After performing as a singer – with the late Andy Brown, Chiwoniso Maraire and also as a soloist – Girls’ High School graduate, Thando McLaren, did a degree at the University of London. She then converted to Islam and proceeded to carve out an impressive career as a writer of books, mainly for young people, and as the founder and editor of the Muslim women’s magazine, Sisters. Her novel for young people about Zimbabwe’s land reform, ‘Far from Home’, went on to win international awards.
There were others also that have made their name in the Zimbabwean arts world – and many more who never attended the Golden Youth Group but who went on to make their mark – Rute Mbangwa (well-known singer), Farai Kuzvidza (producer and director of Zimbabwe’s most popular children’s TV show, Nde’pi gen’a?’), Tito Shoshore (Chiwoniso Maraire’s drummer), Tsitsi Tizora (Umoja programme organiser), Malvern Potwayo (music teacher in Zimbabwe and in China), Chipo Basopo (who heads CHIPAWO), Catherine Chirongoma (skilled digital video editor), Charmaine Picardo (MC and SAFAIDS youth role model), Tafadzwa ‘Jack’ Chimbetete (well-known television producer) and many others.

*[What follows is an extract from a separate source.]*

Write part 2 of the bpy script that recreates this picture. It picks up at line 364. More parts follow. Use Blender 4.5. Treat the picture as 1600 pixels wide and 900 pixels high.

Just as it was CHIPAWO that launched Danai on her career as an actress, so CHIPAWO has empowered and inspired hundreds of children and young people, who are now having an impact on society, both locally and internationally – thanks to the dedication of founding arts educators such as the late Elizabeth Takawira, Sekuru Majeza, Clayton Ndlovu and Mkoma Clency Gwaze and the founders of CHIPAWO – Farai Gezi, Julie Frederikse, Robert McLaren and Stephen Chifunyise.
CHIPAWO would like to congratulate its graduate, Danai Gurira, on her unprecedented success and echo what she said ten years ago, that CHIPAWO gives its graduates the belief they can do anything – the sky’s the limit. We are sure this is exactly how it will turn out for Danai.